• Exercise instructions
Please repeat the records exactly from their first line, finishing at the line containing "R = math.radians" and including it.

[Scripts that build scenes]

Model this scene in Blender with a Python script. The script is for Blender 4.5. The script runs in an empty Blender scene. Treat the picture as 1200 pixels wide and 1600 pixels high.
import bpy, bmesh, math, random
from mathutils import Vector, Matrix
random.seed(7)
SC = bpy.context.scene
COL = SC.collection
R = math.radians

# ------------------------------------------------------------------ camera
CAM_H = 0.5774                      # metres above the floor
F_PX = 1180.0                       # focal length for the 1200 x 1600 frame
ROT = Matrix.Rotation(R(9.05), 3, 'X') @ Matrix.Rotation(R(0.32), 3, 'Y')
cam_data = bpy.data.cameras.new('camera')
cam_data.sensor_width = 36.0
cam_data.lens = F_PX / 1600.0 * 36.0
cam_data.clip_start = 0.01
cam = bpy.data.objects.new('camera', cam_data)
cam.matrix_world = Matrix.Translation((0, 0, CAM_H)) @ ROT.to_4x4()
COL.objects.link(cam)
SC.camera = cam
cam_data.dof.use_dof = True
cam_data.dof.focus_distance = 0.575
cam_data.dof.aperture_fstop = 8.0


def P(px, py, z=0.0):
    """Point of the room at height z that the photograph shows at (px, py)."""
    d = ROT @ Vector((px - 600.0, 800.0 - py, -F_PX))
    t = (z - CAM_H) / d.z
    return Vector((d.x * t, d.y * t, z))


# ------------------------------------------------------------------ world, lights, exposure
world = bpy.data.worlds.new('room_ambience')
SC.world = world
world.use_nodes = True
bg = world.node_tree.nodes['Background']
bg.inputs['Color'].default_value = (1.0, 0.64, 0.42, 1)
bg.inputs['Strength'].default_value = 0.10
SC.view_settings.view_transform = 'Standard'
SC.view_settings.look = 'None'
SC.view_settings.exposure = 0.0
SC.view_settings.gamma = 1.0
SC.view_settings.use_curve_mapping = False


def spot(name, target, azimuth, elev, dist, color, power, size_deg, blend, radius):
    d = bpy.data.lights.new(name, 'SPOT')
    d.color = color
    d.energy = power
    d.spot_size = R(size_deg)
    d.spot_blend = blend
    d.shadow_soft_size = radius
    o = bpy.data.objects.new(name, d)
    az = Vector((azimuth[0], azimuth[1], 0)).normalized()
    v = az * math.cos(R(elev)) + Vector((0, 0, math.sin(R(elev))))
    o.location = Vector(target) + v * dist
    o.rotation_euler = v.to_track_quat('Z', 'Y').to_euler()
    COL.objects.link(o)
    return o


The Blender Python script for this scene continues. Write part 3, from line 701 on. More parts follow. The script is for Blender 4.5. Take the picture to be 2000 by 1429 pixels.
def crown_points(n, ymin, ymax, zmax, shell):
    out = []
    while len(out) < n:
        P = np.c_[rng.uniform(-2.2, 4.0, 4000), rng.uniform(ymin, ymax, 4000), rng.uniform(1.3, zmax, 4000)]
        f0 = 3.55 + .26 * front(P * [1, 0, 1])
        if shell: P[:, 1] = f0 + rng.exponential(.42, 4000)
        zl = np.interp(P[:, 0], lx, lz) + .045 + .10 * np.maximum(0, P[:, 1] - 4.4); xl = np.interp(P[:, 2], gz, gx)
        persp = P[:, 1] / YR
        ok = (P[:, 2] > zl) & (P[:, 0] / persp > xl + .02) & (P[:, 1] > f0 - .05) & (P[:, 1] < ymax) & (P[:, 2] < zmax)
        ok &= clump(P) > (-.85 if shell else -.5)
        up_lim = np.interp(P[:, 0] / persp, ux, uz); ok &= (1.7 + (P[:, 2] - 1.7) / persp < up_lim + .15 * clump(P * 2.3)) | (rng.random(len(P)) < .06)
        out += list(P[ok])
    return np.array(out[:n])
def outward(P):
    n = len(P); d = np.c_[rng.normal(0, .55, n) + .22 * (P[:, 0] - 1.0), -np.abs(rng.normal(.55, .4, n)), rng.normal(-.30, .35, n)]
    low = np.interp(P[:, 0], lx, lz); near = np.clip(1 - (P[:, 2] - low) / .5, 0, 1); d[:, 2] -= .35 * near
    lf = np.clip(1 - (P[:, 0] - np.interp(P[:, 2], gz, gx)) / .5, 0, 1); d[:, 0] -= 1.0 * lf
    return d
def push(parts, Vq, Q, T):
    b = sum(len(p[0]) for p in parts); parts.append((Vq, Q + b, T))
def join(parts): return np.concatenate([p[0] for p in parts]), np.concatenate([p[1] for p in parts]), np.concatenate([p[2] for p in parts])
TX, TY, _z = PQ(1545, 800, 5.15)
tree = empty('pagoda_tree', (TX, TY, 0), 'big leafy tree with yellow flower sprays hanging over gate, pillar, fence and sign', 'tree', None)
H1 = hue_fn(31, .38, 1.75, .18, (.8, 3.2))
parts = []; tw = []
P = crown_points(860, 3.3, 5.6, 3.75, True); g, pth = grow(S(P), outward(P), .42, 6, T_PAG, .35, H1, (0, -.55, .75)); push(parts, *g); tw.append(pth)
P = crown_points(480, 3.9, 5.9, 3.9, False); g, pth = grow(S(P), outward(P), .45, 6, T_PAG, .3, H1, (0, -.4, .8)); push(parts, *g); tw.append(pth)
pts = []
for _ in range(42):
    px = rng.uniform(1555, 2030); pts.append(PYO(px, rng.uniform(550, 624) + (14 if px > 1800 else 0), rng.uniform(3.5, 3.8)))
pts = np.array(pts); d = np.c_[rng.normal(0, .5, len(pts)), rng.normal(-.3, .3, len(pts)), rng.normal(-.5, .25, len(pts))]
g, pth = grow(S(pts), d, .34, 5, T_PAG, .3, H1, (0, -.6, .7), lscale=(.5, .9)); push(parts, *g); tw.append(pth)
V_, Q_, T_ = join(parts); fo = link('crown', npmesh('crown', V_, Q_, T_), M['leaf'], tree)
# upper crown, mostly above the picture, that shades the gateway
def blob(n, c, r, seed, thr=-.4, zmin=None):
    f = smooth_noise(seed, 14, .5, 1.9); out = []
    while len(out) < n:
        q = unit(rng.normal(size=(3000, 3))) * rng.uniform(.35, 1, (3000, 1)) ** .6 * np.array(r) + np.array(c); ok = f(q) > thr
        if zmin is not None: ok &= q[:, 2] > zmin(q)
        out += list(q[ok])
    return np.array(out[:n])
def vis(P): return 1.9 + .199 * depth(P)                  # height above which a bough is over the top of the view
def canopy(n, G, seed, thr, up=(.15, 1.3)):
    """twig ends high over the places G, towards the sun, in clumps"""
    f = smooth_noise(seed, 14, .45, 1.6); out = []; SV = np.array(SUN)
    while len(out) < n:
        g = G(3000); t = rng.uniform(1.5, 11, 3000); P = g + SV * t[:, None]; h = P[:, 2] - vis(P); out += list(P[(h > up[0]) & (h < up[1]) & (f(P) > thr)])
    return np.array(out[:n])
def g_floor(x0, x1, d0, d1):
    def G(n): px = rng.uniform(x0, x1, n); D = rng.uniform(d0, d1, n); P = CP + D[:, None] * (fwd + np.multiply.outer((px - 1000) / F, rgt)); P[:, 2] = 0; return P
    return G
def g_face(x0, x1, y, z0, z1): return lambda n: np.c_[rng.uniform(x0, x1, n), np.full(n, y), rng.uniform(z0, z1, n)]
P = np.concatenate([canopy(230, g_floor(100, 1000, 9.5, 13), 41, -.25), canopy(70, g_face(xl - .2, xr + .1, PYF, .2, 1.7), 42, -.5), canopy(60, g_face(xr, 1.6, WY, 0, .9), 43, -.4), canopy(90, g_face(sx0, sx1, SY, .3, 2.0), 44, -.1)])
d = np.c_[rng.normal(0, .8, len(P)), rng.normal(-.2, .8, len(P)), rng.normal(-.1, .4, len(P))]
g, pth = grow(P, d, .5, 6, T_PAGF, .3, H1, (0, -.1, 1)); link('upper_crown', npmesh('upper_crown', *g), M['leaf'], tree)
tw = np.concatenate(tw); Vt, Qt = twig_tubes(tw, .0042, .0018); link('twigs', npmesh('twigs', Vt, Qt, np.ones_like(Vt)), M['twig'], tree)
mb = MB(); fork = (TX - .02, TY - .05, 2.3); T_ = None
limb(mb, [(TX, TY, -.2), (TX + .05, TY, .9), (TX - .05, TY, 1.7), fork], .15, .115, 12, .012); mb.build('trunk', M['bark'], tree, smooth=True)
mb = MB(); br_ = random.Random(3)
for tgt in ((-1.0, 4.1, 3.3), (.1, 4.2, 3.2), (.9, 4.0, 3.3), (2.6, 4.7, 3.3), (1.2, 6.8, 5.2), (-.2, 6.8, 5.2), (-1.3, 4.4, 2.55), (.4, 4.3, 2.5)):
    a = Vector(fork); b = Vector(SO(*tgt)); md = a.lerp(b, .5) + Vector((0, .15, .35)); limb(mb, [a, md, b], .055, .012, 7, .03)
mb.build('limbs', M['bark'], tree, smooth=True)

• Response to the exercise
Model this scene in Blender with a Python script. The script is for Blender 4.5. The script runs in an empty Blender scene. Treat the picture as 1200 pixels wide and 1600 pixels high.
import bpy, bmesh, math, random
from mathutils import Vector, Matrix
random.seed(7)
SC = bpy.context.scene
COL = SC.collection
R = math.radians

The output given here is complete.